Zeballos sacó el cráneo con seis vértebras lumbares. “Es un cráneo de tipo araucano verdadero, por sus formas grotescas, sin simetría, deprimidas o sobresalientes, y por su volumen notable”, escribió. Lo lavó con alcohol y ácido fénico, para conservarlo durante su viaje y luego entregarlo al estudio de profesores, “como un recuerdo valioso de mis peregrinaciones en el desierto de la patria”.
La patria no tenía nada que ver. La patria era para Zeballos y tantos otros el proyecto de país que tenían en mente, en el que ellos se reservaban los lugares que todavía retienen. La patria no es la idea de cien familias sino el tejido multitudinario, polifacético, pluricultural, siempre tenso y siempre en pugna por ser definido y hablado por pocos o muchísimos. La patria que millones de argentinos tienen hoy en la mente y en el corazón mira de frente esta restitución, esta devolución, después de más de un siglo, de cuatro cráneos que en vida pertenecieron a hombres que lucharon para que su linaje no se extinguiera bajo el fuego del conquistador.
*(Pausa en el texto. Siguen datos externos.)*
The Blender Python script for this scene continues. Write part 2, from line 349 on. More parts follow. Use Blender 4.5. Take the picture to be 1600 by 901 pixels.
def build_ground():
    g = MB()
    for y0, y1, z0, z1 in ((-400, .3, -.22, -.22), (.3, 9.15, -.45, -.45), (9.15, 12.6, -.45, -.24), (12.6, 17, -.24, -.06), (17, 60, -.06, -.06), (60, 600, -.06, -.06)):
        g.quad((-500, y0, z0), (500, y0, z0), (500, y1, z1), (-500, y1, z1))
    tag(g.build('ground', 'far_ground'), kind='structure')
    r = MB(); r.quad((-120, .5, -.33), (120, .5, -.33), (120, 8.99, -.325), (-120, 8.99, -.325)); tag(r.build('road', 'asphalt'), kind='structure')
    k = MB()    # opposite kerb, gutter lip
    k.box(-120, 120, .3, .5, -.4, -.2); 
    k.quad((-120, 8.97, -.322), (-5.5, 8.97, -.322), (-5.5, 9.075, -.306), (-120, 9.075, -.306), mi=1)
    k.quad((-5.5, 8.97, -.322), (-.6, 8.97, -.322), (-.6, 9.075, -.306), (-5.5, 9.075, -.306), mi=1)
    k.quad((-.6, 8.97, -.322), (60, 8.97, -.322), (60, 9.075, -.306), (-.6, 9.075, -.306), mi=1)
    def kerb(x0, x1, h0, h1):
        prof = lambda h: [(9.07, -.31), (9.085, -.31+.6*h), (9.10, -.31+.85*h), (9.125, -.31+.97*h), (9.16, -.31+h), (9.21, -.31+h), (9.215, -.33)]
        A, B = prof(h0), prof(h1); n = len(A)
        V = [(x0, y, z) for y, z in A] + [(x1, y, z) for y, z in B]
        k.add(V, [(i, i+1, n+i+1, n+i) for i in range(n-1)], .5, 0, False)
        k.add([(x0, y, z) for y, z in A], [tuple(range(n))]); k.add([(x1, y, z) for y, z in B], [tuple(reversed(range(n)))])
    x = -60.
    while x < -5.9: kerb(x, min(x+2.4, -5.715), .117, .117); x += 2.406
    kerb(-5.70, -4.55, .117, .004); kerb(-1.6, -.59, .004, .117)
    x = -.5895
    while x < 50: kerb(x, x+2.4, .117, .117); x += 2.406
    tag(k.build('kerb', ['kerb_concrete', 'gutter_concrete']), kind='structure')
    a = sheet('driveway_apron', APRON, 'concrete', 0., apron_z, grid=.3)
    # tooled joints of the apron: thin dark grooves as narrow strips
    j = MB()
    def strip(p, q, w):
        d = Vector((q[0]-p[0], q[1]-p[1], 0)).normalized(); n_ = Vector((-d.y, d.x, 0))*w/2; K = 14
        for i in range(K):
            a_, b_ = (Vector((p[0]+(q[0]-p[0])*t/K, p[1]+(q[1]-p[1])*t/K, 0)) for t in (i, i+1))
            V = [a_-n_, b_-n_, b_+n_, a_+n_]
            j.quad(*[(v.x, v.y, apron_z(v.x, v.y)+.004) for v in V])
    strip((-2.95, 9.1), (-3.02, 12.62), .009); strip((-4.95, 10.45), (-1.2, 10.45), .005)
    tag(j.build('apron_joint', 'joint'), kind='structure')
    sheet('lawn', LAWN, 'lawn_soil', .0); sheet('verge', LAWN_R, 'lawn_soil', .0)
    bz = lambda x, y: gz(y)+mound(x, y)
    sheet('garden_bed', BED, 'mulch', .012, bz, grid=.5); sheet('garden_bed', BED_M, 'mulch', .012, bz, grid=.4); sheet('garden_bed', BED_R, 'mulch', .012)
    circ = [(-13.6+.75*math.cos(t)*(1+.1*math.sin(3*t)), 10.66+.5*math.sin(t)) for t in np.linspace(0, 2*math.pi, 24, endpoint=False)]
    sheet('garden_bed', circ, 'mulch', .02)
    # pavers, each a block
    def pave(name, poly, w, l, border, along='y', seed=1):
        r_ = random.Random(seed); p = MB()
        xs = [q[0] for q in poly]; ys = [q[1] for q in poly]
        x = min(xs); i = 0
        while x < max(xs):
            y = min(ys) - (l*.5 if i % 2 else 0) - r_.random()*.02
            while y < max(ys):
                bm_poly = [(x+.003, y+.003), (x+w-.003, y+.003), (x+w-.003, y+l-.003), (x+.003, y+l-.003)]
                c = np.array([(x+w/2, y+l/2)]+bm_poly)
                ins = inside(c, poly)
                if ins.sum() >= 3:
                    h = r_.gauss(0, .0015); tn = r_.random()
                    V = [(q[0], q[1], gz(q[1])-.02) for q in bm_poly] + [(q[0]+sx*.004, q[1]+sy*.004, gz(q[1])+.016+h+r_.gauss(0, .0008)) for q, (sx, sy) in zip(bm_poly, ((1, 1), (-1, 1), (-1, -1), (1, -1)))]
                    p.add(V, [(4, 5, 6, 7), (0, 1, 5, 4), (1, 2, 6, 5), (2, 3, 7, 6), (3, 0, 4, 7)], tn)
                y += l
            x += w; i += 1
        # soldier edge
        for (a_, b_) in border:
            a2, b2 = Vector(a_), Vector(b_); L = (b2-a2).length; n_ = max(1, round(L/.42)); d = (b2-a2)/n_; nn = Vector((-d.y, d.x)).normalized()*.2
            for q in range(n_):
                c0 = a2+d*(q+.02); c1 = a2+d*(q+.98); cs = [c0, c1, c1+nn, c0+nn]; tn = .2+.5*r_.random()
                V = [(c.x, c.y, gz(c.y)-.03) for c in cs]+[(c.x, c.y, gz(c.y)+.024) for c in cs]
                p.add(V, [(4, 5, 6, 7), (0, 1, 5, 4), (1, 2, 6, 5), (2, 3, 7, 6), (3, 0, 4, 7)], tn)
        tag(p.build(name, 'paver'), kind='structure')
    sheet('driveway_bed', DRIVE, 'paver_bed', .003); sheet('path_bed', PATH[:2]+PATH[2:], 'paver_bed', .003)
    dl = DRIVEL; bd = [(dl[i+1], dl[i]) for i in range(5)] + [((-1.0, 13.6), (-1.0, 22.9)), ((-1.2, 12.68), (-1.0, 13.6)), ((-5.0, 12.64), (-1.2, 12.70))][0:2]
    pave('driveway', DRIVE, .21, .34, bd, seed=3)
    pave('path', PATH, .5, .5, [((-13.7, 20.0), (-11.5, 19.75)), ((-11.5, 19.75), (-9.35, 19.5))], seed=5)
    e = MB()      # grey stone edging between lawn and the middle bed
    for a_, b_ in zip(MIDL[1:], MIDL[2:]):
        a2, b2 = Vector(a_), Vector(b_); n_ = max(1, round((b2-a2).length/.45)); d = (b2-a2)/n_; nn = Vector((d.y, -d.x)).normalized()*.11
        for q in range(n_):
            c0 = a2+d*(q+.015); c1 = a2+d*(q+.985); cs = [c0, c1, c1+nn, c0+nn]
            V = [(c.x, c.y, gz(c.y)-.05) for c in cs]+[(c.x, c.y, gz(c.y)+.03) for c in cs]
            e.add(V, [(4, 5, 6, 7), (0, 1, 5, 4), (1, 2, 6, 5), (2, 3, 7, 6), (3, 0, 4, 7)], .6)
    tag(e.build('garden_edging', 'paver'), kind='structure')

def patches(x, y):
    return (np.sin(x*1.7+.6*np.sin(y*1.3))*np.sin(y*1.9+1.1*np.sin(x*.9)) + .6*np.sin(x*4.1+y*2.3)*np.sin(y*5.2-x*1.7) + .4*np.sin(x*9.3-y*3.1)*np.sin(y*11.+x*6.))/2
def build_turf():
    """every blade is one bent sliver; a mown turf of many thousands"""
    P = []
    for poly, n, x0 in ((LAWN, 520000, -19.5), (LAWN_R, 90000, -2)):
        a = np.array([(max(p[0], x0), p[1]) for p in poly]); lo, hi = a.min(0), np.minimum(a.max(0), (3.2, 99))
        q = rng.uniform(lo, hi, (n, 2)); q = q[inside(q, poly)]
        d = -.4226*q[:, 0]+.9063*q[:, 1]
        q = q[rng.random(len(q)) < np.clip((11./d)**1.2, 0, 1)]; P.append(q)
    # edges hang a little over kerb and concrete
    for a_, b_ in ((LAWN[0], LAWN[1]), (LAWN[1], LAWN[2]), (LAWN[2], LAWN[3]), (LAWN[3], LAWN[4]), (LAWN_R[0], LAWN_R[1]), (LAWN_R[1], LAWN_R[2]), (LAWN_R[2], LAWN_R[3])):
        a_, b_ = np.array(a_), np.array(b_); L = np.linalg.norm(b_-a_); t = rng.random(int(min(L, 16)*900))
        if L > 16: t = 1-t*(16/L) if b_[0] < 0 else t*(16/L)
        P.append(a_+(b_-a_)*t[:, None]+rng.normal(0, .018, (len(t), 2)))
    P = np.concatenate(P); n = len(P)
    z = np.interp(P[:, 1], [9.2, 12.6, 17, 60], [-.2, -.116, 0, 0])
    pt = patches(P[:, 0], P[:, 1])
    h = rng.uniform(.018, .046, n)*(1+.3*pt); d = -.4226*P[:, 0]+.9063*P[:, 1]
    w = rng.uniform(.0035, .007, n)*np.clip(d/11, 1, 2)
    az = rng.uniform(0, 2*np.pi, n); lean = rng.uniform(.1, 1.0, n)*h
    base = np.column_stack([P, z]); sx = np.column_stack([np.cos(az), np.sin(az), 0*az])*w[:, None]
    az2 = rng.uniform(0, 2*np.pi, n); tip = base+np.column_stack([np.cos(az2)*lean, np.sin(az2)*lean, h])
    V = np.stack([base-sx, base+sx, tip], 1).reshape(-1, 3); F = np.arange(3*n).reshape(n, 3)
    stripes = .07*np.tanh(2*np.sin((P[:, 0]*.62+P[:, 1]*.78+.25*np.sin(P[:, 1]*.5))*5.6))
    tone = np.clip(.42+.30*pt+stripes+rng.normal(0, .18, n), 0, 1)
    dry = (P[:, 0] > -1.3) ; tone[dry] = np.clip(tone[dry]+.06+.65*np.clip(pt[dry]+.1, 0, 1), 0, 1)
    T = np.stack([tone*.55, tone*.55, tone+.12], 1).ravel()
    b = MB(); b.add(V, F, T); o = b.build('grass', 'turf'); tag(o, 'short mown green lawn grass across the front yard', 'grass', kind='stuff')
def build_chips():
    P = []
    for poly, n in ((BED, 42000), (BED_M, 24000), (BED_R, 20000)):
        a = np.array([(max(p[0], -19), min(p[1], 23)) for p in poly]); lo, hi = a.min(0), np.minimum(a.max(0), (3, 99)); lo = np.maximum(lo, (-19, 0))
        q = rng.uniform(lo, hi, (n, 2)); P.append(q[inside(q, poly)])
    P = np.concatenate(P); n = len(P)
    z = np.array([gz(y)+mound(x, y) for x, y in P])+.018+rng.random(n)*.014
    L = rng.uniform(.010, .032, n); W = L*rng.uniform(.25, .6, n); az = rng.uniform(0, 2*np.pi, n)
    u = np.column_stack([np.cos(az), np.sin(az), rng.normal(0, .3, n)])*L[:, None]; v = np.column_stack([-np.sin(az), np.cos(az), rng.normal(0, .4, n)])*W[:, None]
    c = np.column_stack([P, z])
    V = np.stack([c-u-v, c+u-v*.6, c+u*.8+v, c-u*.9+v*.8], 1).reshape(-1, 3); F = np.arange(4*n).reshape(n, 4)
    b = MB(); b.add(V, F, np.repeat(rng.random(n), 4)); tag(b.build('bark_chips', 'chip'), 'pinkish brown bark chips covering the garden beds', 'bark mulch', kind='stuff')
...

De la ceremonia de la restitución en el Museo de La PLata participaron miembros de las cuatro comunidades de Buenos Aires que hicieron el reclamo: el “lonko” Luis Pincén, de San Miguel; Víctor Hugo Catriel, de Olavarría; Isabel Arraujo –en representación del longo Lorenzo Pincén–, de Trenque Lauquen, y la comunidad Mapuche-Tehuelche Callvu-Shotel, de La Plata. Los cuatro cráneos ya están entre los suyos, pero quién sabe qué habrá pasado en la otra tierra, en la del más allá, cuando muertos y caballos fueron separados. Quién sabe si ese desorden y esa soberbia tendrán reparación.